### Aim of the task:
Return every record verbatim.

### Exercise data:
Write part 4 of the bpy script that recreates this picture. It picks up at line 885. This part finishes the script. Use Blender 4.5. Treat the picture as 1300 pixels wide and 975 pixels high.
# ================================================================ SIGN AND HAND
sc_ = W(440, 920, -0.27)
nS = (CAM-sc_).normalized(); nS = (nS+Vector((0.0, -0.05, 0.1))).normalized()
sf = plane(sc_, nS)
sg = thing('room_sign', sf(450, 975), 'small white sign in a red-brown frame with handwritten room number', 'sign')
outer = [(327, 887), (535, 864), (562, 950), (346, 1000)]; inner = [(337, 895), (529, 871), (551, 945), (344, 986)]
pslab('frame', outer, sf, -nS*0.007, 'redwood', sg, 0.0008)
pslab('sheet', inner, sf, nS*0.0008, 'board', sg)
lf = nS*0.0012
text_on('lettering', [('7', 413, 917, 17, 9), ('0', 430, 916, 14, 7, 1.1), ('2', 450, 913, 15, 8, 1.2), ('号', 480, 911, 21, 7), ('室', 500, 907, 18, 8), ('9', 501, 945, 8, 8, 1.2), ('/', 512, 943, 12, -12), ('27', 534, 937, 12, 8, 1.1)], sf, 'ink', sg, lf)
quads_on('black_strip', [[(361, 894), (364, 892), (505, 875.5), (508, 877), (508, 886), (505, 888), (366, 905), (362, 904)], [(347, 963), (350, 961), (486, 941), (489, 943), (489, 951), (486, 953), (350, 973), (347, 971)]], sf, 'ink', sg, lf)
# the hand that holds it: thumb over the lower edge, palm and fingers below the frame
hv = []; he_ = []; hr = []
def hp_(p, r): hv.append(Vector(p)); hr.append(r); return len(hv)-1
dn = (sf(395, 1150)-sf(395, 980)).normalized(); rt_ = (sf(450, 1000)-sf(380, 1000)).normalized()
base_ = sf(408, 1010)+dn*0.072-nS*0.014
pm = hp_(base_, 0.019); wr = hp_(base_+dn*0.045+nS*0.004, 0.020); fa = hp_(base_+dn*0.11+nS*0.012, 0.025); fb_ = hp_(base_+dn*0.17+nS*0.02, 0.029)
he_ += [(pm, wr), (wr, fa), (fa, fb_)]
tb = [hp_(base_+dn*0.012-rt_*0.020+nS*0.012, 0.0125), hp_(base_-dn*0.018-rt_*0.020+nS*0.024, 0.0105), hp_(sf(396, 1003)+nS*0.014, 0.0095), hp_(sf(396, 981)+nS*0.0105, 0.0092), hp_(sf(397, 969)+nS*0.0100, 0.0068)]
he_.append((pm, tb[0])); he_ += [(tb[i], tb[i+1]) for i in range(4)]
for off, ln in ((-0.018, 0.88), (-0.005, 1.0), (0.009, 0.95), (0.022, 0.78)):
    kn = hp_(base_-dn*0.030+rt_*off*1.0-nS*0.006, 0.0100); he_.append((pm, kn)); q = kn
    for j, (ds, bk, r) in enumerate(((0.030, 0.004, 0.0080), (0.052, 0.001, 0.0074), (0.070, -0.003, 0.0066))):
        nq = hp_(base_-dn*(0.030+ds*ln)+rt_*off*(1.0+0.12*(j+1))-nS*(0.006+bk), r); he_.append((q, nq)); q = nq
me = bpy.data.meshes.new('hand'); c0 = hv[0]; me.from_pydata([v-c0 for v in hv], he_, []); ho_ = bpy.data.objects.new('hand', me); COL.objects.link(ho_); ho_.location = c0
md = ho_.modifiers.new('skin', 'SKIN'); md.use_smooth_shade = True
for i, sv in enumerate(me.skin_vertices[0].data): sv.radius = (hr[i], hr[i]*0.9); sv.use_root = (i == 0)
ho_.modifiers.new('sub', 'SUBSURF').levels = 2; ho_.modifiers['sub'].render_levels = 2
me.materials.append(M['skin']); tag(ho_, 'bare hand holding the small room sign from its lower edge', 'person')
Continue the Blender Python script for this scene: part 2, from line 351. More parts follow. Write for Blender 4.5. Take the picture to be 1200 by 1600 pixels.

### Exercise solution:
Write part 4 of the bpy script that recreates this picture. It picks up at line 885. This part finishes the script. Use Blender 4.5. Treat the picture as 1300 pixels wide and 975 pixels high.
# ================================================================ SIGN AND HAND
sc_ = W(440, 920, -0.27)
nS = (CAM-sc_).normalized(); nS = (nS+Vector((0.0, -0.05, 0.1))).normalized()
sf = plane(sc_, nS)
sg = thing('room_sign', sf(450, 975), 'small white sign in a red-brown frame with handwritten room number', 'sign')
outer = [(327, 887), (535, 864), (562, 950), (346, 1000)]; inner = [(337, 895), (529, 871), (551, 945), (344, 986)]
pslab('frame', outer, sf, -nS*0.007, 'redwood', sg, 0.0008)
pslab('sheet', inner, sf, nS*0.0008, 'board', sg)
lf = nS*0.0012
text_on('lettering', [('7', 413, 917, 17, 9), ('0', 430, 916, 14, 7, 1.1), ('2', 450, 913, 15, 8, 1.2), ('号', 480, 911, 21, 7), ('室', 500, 907, 18, 8), ('9', 501, 945, 8, 8, 1.2), ('/', 512, 943, 12, -12), ('27', 534, 937, 12, 8, 1.1)], sf, 'ink', sg, lf)
quads_on('black_strip', [[(361, 894), (364, 892), (505, 875.5), (508, 877), (508, 886), (505, 888), (366, 905), (362, 904)], [(347, 963), (350, 961), (486, 941), (489, 943), (489, 951), (486, 953), (350, 973), (347, 971)]], sf, 'ink', sg, lf)
# the hand that holds it: thumb over the lower edge, palm and fingers below the frame
hv = []; he_ = []; hr = []
def hp_(p, r): hv.append(Vector(p)); hr.append(r); return len(hv)-1
dn = (sf(395, 1150)-sf(395, 980)).normalized(); rt_ = (sf(450, 1000)-sf(380, 1000)).normalized()
base_ = sf(408, 1010)+dn*0.072-nS*0.014
pm = hp_(base_, 0.019); wr = hp_(base_+dn*0.045+nS*0.004, 0.020); fa = hp_(base_+dn*0.11+nS*0.012, 0.025); fb_ = hp_(base_+dn*0.17+nS*0.02, 0.029)
he_ += [(pm, wr), (wr, fa), (fa, fb_)]
tb = [hp_(base_+dn*0.012-rt_*0.020+nS*0.012, 0.0125), hp_(base_-dn*0.018-rt_*0.020+nS*0.024, 0.0105), hp_(sf(396, 1003)+nS*0.014, 0.0095), hp_(sf(396, 981)+nS*0.0105, 0.0092), hp_(sf(397, 969)+nS*0.0100, 0.0068)]
he_.append((pm, tb[0])); he_ += [(tb[i], tb[i+1]) for i in range(4)]
for off, ln in ((-0.018, 0.88), (-0.005, 1.0), (0.009, 0.95), (0.022, 0.78)):
    kn = hp_(base_-dn*0.030+rt_*off*1.0-nS*0.006, 0.0100); he_.append((pm, kn)); q = kn
    for j, (ds, bk, r) in enumerate(((0.030, 0.004, 0.0080), (0.052, 0.001, 0.0074), (0.070, -0.003, 0.0066))):
        nq = hp_(base_-dn*(0.030+ds*ln)+rt_*off*(1.0+0.12*(j+1))-nS*(0.006+bk), r); he_.append((q, nq)); q = nq
me = bpy.data.meshes.new('hand'); c0 = hv[0]; me.from_pydata([v-c0 for v in hv], he_, []); ho_ = bpy.data.objects.new('hand', me); COL.objects.link(ho_); ho_.location = c0
md = ho_.modifiers.new('skin', 'SKIN'); md.use_smooth_shade = True
for i, sv in enumerate(me.skin_vertices[0].data): sv.radius = (hr[i], hr[i]*0.9); sv.use_root = (i == 0)
ho_.modifiers.new('sub', 'SUBSURF').levels = 2; ho_.modifiers['sub'].render_levels = 2
me.materials.append(M['skin']); tag(ho_, 'bare hand holding the small room sign from its lower edge', 'person')
Continue the Blender Python script for this scene: part 2, from line 351. More parts follow. Write for Blender 4.5. Take the picture to be 1200 by 1600 pixels.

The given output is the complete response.